The warning follows a surge in 30-year borrowing costs, reaching their highest level in 27 years. Concurrently, the pound dipped by up to 1.1 percent, trading at $1.233 against the dollar, marking its lowest since April of the previous year.
The UK government typically borrows to cover the gap between tax revenue and spending. This borrowing involves selling bonds, which must be repaid with interest. Gabriel McKeown, head of macroeconomics at Sad Rabbit Investments, remarked that rising borrowing costs have severely limited Labour’s fiscal flexibility, potentially derailing their investment promises and forcing painful adjustments to spending plans.
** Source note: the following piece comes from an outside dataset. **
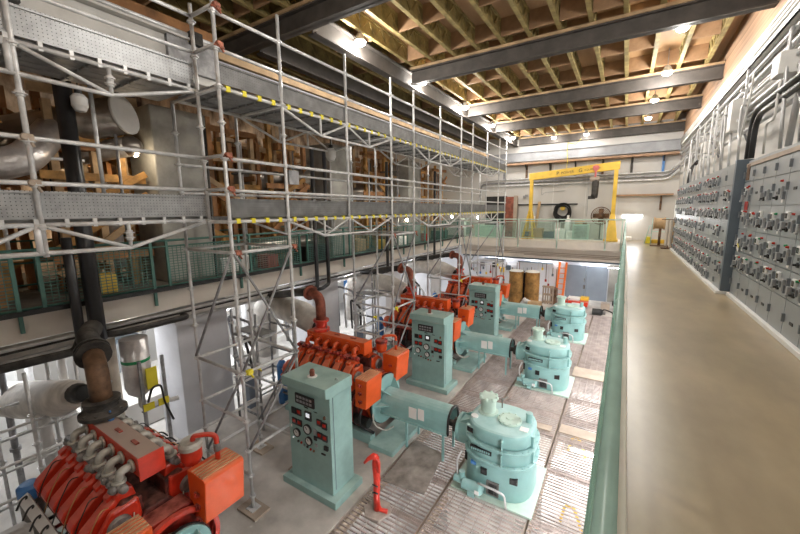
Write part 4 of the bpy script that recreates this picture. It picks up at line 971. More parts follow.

Globally, borrowing costs have increased, driven by investor anxiety regarding US President-elect Donald Trump’s proposed tariffs on imports from Canada, Mexico, and China, which could exacerbate inflation. Concerns about growing US debt and ongoing inflation are also contributing to elevated borrowing costs. Recently, US interest rates on 10-year government bonds surged, reaching above 4.7%, their highest since April, before stabilizing mid-day.
As investors react to fluctuations in the US bond market, the impact is being felt in the UK. Danni Hewson, head of financial analysis at AJ Bell, mentioned that the recent increases in the UK mirror those observed in the US. She noted, “While this may be a global sell-off, it poses a unique challenge for the UK Chancellor, who aims to enhance public services without further tax increases or breaking her fiscal regulations.”
With less than two weeks until Donald Trump returns to the presidency, Hewson highlighted how uncertainties regarding his tariff proposals are already unsettling investors. The Office for Budget Responsibility (OBR) is set to begin updating its government borrowing forecasts next month, with the results expected to be presented to Parliament in late March.